Focused on replacing my clothes, I had not thought about the logistics of purchasing underwear in a small country store. There were no self-service kiosks, credit cards, or scanners. The middle-aged woman at the cash register would hold each package and punch the price of my new skivvies manually into the machine. I worried she would press each number key judgmentally, considering the reasons a young man would have a pressing need for six pairs of new underwear.

In the classic style of the embarrassed shopper, I added a few additional items as a clever distraction: a bag of Nacho Cheese Doritos, two cans of Coke, and four postcards to signify my general decency. However, she merely greeted me kindly, rang up my purchases, took my money, and handed me a bag.

With the transaction completed, I walked across the street and sat on a bench beneath a tree in the schoolyard to drink a cold soda. The sweet taste was refreshing, and about halfway through the can I discovered I was content. The schoolyard in summer was beautifully devoid of children. Traveling to college in the fall would have strangled the relationship I had hoped for. I had clean underpants for a week. In that moment, all things were well.

After finishing the can, I made the return trip without incident, between the asparagus fields and down Winter Road, cutting in again at East Beach and following the trail around the lake to reach the cabin area by way of the firepit. No one was or would be the wiser of my absence.

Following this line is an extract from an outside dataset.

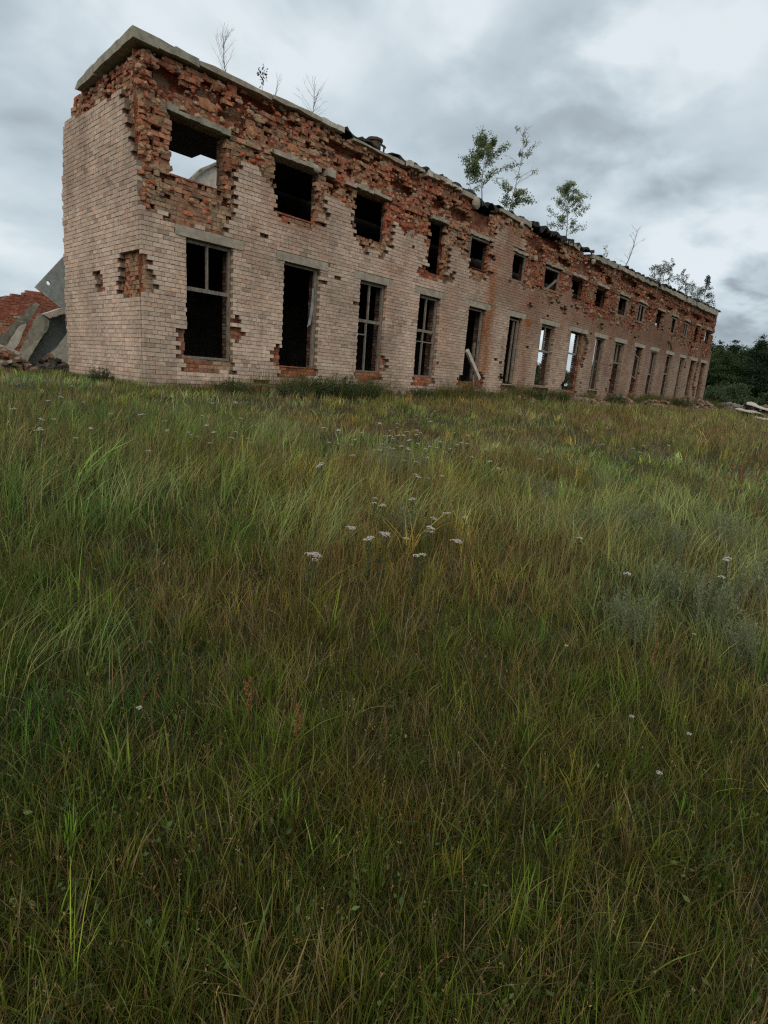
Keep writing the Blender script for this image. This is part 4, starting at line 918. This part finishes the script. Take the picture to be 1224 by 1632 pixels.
# 3 dry stalks with seed heads
x, y, r = place(80000, .9, 50, .98, 1.45); n = len(x); keep = rng.random(n) < .22 + .9 * smooth(fbm(x * .55 + 3, y * .55, 201), .42, .65); x, y, r = x[keep], y[keep], r[keep]; n = len(x)
q = rng.random(n); c = mixc(np.tile(STRAW, (n, 1)), RUSTY * 1.3, q) * rng.uniform(.4, 1.05, (n, 1)); h = rng.uniform(.18, .46, n) * (.45 + .6 * smooth(r, 1.5, 6)) * (1 - .55 * smooth(r, 6.5, 11) * (1 - smooth(x, 4, 16)))
P = blades(x, y, r, h, .0019 * np.maximum(1, r / 2.2) ** .9, rng.uniform(.05, .7, n), wind(n, x, y), c, 3, .9, 1.3); parts.append(P)
VV = P[0].reshape(n, 4, 2, 3).mean(2); sel = np.where((r < 14) & (rng.random(n) < .45))[0]; tip = np.repeat(VV[sel, 3], 9, 0); dn = np.repeat(VV[sel, 2] - VV[sel, 3], 9, 0); P0 = tip + dn * rng.uniform(0, .9, len(tip))[:, None] + rng.normal(size=tip.shape) * .0012
HV, HF, HC = leaf_cards(P0, .0085, (1, 1, 1), droop=-1.6, aspect=.3, seed=5); HC = np.repeat(np.repeat(c[sel] * 1.15, 9, 0), 4, 0) * HC; parts.append((HV, HF, np.clip(HC, 0, 1)))
# 4 pale long blades lying over in drifts
x, y, r, ti, m = tufts(60000, 18, 2.5, 40, .95, 1.4, .05); n = len(x); keep = rng.random(n) < smooth(fbm(x * .7, y * .7, 241), .5, .64); x, y, r, ti = x[keep], y[keep], r[keep], ti[keep]; n = len(x)
c = PALE * rng.uniform(.7, 1.5, (n, 1)) * rng.lognormal(0, .2, m)[ti][:, None] * np.array([1, 1, 1.1]); h = rng.uniform(.22, .44, n) * (1 - .55 * smooth(r, 6.5, 11) * (1 - smooth(x, 4, 16)))
parts.append(blades(x, y, r, h, .0036 * np.maximum(1, r / 2.6) ** .85 * rng.uniform(.6, 1.5, n), rng.uniform(.35, 1.0, n), rng.normal(.1, .5, n) + rng.normal(0, .5, m)[ti], c, 3, .8, 1.25))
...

It was a satisfactory Saturday, and I greeted the campers who arrived the next afternoon with a level of confidence only possible with clean underwear. My bag of dirty clothes also arrived on the bus with a note of apology and contact information from Danny’s Mom. I sent his bag down to Kalamazoo when the next session ended.

The last time I drove through Walkerville, the Uper was closed and empty. A sign on the door described efforts to open a new independent grocery store in the town, but I believe a couple of dollar stores have taken its place. Thankfully, in the summer of '88, the Uper was there when I needed it most.